Hi all hope ever yones ok.
after doing my best to be upbeat feel today i crashed and burned.
feeling overwhelmed.
weighed myself this morning and that set me off bad mood.
combine with cold, 3 stroppy kids, house that looks like bombs hit it. hardly any nice food in house,hubby who havent seen all day, less than 4 hours sleep last night.
Barly been in my house today.
did easy snack tea
got 1/.3 asleep.
now putting other 2 bed early so can just chill in living room under a duvet as feel like running on empty.
stupid things seem to worry and upset me.
today i was quized on school applications at baby group and admitted i dont know 2,3rd choie and the deadlines 15th jan and i missed most of the open days.
Also usual see small boy still not talking.
Now have clash pf preschool xmas party and small boys dental appointment cant be 2 places so need ask hubby if he can swop knowing he say no. Its just having no backup no support, trying to balance their complicated schedule.

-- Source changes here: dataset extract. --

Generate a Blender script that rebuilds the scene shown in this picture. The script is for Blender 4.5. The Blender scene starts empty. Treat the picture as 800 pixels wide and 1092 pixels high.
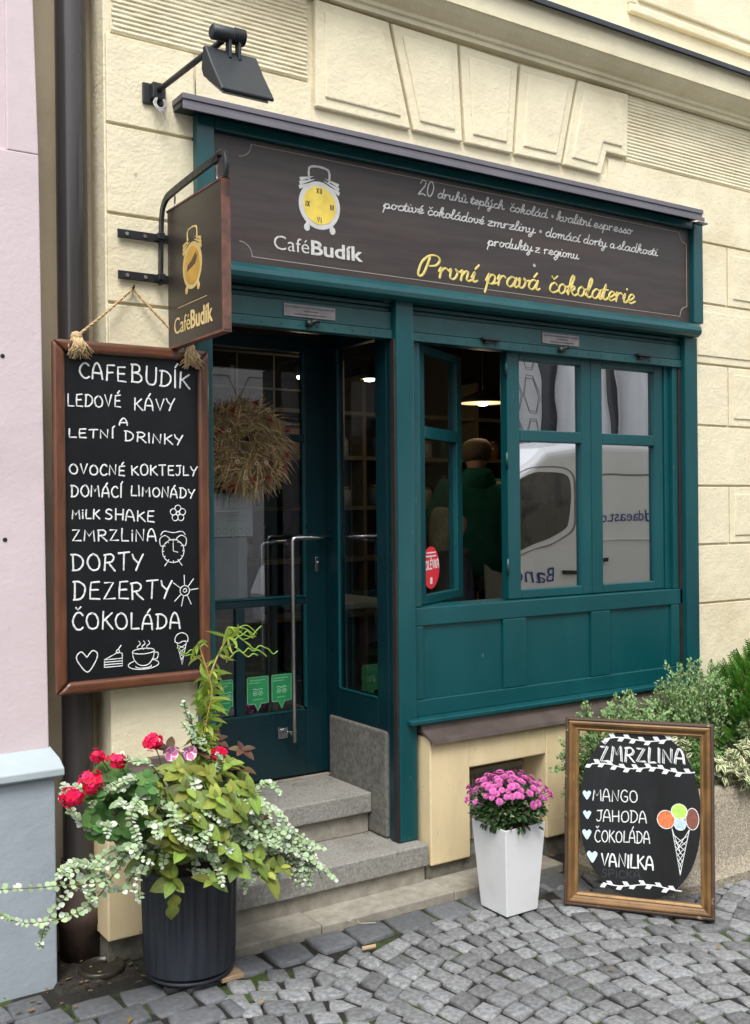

Tonight got down over xmas.
walked down main rd with big houses.
saw the pretty xmas lights in their huge porches and huge tree in bay window.
I can see why people get down over december the pressure seems immense im adding that to stuff to stress over.
Their houses looked so much nicer and inviting that mine.
Dident have enough money for bus so walked home in cold with 3whiney kids.As all the cars whizzed by walked miles today.
did most depressing food shop in local supermarket felt like crying at the conveyer belt. Stupid I know just looked so sad and pathetic.
saw one of my freinds whos always shopping, just moved to dream house and has loads of support yet she moans and thought what I wouldent give to have just a little less stress.
Going to take temazapam tonight and tell hubby listen out for kids. kind of miss the 1 zopliclone a night as trying to make temazapm last and space it out for few days.